Na het lijden kwam de grote blijdschap over de verrijzenis; een duidelijke en stevige grondslag voor ons geloof! Wij zouden nu niet meer mogen twijfelen. Maar misschien zijn wij nog zwak, net zoals de apostelen, en vragen wij op deze Hemelvaartsdag aan Christus: Heer, gaat Gij in deze tijd voor Israël het koninkrijk herstellen? (Hand 1, 6). Zal onze twijfel en onze ellende nu definitief verdwijnen?

Het antwoord van de Heer is zijn hemelvaart. Net Heerals de apostelen zijn wij zowel verbaasd als bedroefd nu we zien dat Hij ons achterlaat. Het is zeker niet gemakkelijk aan de fysieke afwezigheid van Jezus te wennen. Ik vind het aangrijpend dat Hij met een schitterend gebaar van liefde is weggegaan en toch is gebleven. Hij is naar de hemel gegaan en in de heilige Hostie heeft Hij zich aan ons als voedsel gegeven. Maar we missen zijn menselijk woord, zijn manier van doen, van kijken, van glimlachen en van weldoen. Wij zouden Hem graag nog eens van dichtbij zien wanneer Hij vermoeid van de zware tocht bij de put gaat zitten,[Zie Joh 4, 6) wanneer Hij huilt om Lazarus (zie Joh 11, 35), lang achter elkaar bidt (zie Lc 6, 12), of medelijden heeft met de menigte! (zie Mt 15, 32; Mc 8, 2).

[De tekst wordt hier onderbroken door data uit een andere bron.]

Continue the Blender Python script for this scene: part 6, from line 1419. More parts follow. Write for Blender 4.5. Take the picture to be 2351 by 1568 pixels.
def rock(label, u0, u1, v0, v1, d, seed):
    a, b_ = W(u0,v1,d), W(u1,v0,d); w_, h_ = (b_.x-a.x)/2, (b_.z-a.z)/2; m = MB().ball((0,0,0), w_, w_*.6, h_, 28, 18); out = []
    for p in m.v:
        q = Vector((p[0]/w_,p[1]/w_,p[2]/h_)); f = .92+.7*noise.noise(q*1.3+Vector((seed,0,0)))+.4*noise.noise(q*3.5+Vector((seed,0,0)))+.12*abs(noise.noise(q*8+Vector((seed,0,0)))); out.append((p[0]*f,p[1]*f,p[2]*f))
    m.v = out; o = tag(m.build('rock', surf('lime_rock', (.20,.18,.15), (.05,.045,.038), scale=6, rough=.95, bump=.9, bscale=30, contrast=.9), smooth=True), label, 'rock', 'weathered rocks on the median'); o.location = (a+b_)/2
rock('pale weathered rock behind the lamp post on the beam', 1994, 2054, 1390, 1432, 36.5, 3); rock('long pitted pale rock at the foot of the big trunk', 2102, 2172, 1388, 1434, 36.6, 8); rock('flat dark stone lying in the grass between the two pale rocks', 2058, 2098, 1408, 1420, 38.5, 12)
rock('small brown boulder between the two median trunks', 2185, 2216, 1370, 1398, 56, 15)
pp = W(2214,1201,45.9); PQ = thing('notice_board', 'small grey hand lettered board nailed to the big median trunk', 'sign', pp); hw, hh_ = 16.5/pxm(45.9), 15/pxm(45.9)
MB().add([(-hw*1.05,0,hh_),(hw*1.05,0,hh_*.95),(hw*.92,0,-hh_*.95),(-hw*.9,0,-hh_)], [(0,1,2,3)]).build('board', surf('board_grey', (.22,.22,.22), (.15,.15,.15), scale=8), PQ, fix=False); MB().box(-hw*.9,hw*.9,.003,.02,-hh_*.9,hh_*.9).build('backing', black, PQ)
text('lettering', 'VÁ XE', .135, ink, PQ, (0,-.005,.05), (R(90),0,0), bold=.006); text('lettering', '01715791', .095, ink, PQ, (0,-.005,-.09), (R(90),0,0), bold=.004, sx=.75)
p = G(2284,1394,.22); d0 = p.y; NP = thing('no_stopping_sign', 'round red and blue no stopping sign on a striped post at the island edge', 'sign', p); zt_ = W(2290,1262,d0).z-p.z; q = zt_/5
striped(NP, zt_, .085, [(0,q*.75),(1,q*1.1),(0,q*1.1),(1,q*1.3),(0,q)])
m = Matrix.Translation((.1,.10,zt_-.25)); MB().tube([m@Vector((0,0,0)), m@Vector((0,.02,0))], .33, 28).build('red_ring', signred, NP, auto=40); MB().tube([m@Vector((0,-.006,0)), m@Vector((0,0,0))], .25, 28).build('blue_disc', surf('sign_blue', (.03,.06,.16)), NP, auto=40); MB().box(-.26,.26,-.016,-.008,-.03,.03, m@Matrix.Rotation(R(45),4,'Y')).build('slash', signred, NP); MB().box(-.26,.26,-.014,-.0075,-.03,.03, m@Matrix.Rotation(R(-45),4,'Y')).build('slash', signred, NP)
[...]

Ik heb het altijd vanzelfsprekend gevonden, en ik ben er ook altijd blij om geweest, dat de allerheiligste mensheid van Jezus naar de heerlijkheid van de Vader is opgestegen, maar ik denk dat een spoor van droefheid op Hemelvaartsdag ook een teken van liefde is. Hij is volmaakt God en Hij is mens geworden, volmaakt mens, vlees van ons vlees en bloed van ons bloed. En Hij verlaat ons om naar de hemel op te stijgen. Dan moeten we Hem toch wel missen?